▼
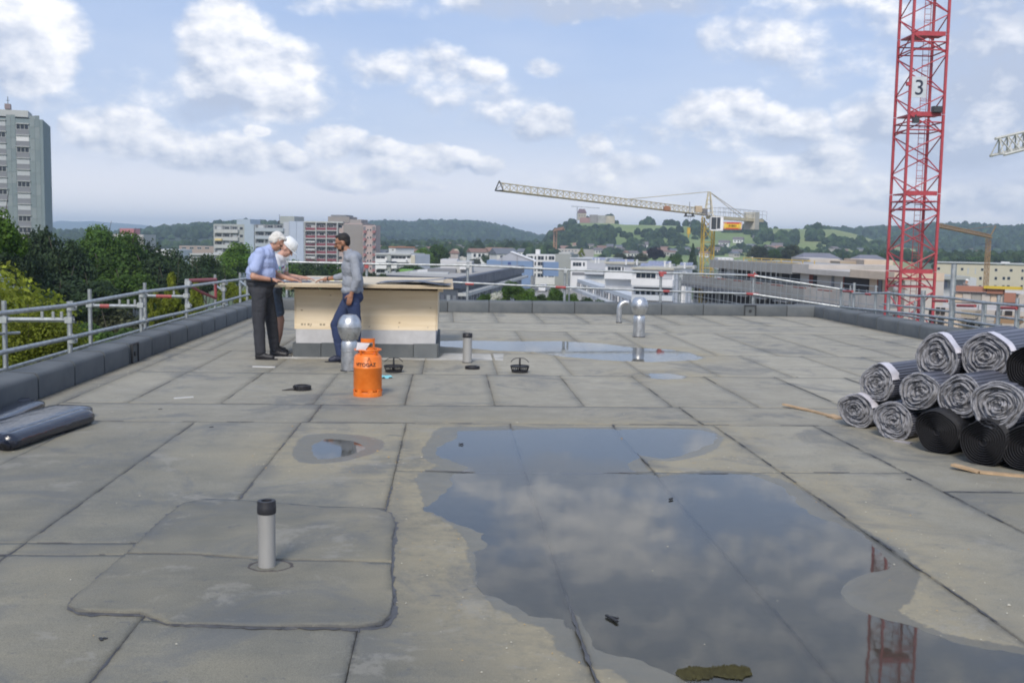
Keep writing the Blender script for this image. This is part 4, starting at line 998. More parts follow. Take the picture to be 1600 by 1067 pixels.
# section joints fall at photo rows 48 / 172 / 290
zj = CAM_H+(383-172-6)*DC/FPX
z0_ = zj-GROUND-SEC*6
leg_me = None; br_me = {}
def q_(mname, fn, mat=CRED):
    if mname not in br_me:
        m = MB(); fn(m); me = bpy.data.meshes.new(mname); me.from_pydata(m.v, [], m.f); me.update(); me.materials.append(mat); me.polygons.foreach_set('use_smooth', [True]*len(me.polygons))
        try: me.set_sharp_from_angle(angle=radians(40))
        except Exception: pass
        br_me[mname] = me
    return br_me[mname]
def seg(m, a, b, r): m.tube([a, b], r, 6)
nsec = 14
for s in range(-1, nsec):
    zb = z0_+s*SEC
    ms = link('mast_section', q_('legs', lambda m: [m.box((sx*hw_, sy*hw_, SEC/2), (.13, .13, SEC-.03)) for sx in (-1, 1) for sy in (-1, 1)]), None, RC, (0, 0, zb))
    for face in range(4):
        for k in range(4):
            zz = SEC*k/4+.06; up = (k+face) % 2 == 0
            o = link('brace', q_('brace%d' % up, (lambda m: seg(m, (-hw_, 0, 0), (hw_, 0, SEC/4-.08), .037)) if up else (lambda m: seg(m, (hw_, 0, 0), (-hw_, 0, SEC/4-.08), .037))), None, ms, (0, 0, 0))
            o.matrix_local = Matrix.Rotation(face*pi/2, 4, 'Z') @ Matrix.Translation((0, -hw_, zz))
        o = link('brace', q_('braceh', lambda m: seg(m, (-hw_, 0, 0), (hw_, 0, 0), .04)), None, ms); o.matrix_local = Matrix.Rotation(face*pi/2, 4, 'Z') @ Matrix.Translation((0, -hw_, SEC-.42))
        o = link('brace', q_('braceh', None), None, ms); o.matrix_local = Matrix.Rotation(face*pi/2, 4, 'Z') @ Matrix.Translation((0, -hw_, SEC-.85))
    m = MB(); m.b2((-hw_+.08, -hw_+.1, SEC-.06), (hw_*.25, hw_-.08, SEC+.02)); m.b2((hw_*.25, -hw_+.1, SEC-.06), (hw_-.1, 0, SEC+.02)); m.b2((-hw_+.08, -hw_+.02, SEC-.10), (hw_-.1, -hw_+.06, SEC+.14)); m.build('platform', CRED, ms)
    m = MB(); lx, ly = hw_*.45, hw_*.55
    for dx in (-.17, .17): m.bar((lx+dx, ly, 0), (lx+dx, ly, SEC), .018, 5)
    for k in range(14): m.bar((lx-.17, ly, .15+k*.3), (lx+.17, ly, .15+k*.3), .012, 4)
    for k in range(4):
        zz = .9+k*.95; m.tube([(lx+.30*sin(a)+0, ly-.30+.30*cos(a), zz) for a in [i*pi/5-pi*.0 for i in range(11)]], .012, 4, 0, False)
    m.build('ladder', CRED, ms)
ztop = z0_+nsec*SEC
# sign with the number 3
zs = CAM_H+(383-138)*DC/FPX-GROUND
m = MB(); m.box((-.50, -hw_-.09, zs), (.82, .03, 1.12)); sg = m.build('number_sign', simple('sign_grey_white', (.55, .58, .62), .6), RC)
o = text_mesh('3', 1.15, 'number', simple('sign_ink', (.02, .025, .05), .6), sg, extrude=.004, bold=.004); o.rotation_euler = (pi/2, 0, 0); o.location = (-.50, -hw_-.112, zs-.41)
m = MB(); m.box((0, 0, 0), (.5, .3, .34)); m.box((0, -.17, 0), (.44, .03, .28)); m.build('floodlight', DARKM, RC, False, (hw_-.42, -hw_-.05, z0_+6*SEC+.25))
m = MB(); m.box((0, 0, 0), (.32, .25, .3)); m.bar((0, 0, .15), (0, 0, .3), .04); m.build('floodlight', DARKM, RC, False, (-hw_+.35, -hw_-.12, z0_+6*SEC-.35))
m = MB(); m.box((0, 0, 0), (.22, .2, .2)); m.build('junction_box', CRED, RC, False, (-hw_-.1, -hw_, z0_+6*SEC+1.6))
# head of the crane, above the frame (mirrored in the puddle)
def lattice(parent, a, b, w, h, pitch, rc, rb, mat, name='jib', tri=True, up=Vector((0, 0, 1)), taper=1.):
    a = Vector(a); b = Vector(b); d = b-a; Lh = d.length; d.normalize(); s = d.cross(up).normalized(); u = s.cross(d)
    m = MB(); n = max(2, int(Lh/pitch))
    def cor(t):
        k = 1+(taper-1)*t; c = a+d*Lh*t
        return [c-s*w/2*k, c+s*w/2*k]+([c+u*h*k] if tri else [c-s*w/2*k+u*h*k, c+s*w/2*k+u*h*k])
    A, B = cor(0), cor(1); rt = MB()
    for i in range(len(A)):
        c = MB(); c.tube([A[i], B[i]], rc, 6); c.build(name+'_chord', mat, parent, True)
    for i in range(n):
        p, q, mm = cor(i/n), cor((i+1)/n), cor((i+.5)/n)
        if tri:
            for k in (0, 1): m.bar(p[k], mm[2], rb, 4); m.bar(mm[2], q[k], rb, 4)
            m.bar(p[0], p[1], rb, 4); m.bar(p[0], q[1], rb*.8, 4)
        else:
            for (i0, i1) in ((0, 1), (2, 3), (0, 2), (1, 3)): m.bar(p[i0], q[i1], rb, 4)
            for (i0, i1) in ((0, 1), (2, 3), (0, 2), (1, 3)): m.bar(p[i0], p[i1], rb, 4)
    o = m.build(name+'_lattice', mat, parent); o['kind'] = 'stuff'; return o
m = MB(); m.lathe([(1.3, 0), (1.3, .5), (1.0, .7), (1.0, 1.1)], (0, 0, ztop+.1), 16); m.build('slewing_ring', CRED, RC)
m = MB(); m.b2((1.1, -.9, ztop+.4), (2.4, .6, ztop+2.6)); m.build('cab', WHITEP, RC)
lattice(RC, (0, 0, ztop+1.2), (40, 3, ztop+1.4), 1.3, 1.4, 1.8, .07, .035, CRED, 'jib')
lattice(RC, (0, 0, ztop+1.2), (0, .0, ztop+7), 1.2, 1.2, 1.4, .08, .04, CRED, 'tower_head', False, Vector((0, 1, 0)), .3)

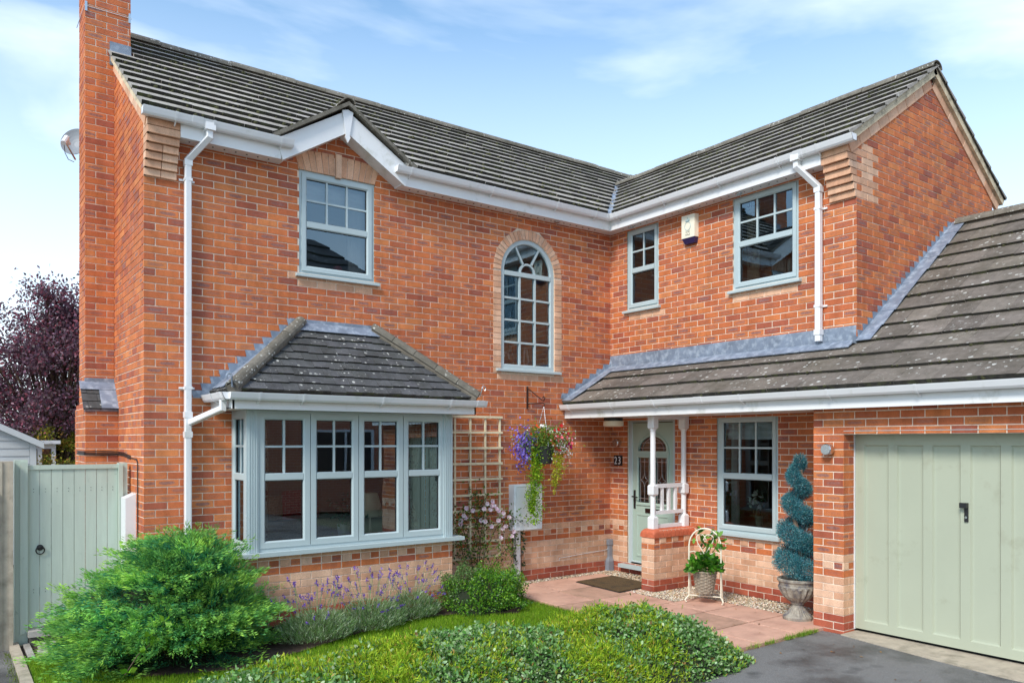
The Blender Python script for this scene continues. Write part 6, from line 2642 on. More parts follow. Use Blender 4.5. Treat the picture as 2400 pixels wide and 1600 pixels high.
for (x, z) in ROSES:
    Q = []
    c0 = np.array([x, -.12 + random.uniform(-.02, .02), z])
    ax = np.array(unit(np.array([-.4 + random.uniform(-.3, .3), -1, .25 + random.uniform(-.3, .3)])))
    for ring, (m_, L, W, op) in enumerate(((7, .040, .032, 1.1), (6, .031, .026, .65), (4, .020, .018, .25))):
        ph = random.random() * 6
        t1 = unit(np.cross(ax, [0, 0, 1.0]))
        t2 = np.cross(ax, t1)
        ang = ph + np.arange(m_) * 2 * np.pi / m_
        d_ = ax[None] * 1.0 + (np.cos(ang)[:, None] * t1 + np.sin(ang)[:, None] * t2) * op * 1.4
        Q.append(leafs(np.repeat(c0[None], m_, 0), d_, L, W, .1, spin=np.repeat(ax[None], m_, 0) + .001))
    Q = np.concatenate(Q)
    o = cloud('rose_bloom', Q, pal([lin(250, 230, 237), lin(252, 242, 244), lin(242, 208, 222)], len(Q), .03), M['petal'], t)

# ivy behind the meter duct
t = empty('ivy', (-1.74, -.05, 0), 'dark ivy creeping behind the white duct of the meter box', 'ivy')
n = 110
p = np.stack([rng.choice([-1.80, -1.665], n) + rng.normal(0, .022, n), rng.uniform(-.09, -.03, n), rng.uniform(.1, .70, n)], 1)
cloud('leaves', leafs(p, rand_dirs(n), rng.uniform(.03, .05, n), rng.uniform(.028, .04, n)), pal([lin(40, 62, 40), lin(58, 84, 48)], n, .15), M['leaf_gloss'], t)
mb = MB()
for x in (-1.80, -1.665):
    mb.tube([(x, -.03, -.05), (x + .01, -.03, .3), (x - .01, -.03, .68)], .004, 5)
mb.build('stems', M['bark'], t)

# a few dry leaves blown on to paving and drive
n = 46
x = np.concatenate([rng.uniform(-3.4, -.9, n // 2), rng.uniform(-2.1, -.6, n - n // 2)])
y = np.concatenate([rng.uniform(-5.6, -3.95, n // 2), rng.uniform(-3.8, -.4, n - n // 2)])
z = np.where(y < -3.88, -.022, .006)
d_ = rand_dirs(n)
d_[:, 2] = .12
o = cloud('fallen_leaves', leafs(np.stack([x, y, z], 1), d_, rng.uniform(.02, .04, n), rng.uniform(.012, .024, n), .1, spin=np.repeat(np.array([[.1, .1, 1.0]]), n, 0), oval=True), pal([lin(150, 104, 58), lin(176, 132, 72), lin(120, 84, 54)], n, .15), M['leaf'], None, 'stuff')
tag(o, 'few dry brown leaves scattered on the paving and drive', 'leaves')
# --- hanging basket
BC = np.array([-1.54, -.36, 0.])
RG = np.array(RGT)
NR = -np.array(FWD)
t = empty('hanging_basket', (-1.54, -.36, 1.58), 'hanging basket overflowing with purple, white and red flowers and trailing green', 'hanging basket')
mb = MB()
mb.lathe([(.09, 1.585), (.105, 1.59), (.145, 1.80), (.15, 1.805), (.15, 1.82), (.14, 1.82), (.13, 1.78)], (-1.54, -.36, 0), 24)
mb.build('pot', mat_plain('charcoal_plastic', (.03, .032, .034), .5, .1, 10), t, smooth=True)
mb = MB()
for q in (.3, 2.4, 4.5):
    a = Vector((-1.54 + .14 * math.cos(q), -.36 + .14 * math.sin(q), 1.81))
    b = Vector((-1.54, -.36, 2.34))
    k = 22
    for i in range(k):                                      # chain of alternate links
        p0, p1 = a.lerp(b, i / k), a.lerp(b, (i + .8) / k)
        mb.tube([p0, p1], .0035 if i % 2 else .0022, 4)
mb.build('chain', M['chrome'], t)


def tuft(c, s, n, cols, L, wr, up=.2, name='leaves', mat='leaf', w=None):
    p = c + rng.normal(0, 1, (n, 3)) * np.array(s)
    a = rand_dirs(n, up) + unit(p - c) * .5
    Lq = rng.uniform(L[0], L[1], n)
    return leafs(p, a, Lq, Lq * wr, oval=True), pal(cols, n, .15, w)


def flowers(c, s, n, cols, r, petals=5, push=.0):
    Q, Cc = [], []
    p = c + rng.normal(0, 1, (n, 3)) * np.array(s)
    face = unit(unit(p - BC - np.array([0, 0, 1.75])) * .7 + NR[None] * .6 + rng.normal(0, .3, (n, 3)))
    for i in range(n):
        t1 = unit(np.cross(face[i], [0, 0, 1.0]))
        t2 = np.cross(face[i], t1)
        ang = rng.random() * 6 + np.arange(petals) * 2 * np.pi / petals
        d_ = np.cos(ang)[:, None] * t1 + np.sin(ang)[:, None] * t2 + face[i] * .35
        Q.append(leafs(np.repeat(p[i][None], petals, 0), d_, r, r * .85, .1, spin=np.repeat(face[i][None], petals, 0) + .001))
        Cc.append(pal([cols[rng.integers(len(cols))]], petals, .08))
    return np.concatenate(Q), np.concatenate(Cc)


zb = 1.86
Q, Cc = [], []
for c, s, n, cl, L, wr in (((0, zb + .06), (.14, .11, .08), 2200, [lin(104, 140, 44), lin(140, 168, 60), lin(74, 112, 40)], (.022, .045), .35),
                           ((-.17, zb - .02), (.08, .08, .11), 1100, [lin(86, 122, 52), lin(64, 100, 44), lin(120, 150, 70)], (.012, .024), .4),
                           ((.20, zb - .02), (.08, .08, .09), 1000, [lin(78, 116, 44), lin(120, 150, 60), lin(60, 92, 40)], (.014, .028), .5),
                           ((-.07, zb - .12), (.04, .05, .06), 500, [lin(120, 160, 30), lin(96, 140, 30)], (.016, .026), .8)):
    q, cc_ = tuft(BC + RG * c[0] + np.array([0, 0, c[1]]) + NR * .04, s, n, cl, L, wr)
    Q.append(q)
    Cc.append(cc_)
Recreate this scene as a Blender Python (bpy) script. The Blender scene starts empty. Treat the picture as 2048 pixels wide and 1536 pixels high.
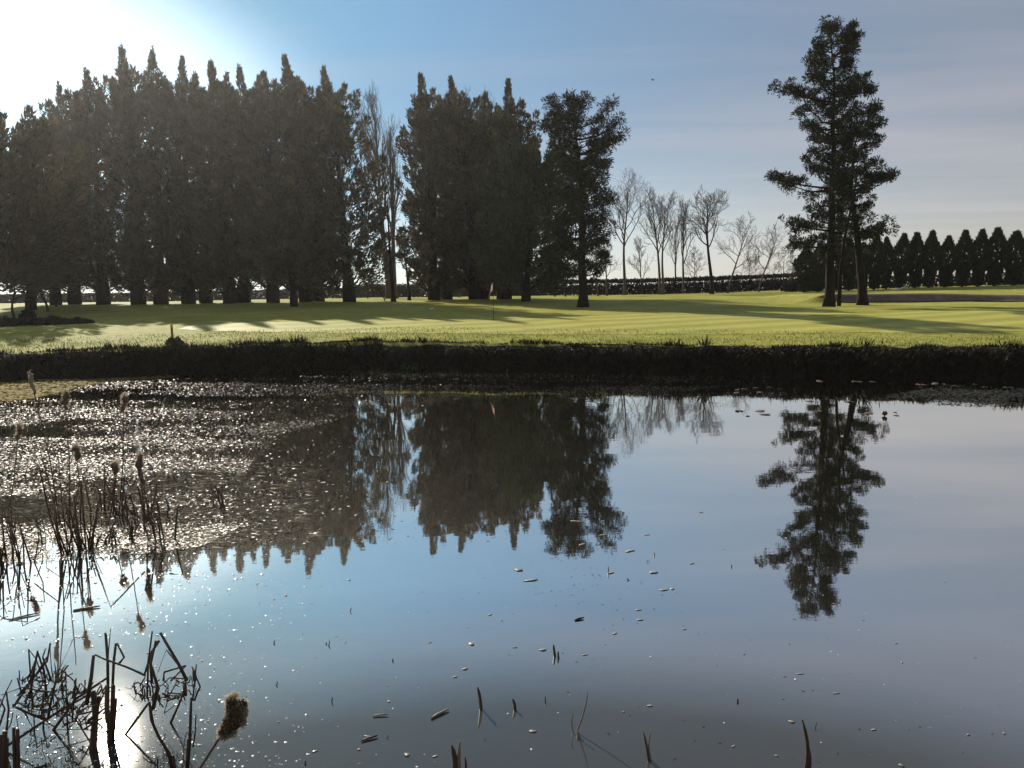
▲
**Task details:**
Select and copy every line of the material that holds the string "Python".

**Solution for this exercise:**
The Blender Python script for this scene continues. Write part 6, from line 2642 on. More parts follow. Use Blender 4.5. Treat the picture as 2400 pixels wide and 1600 pixels high.
Recreate this scene as a Blender Python (bpy) script. The Blender scene starts empty. Treat the picture as 2048 pixels wide and 1536 pixels high.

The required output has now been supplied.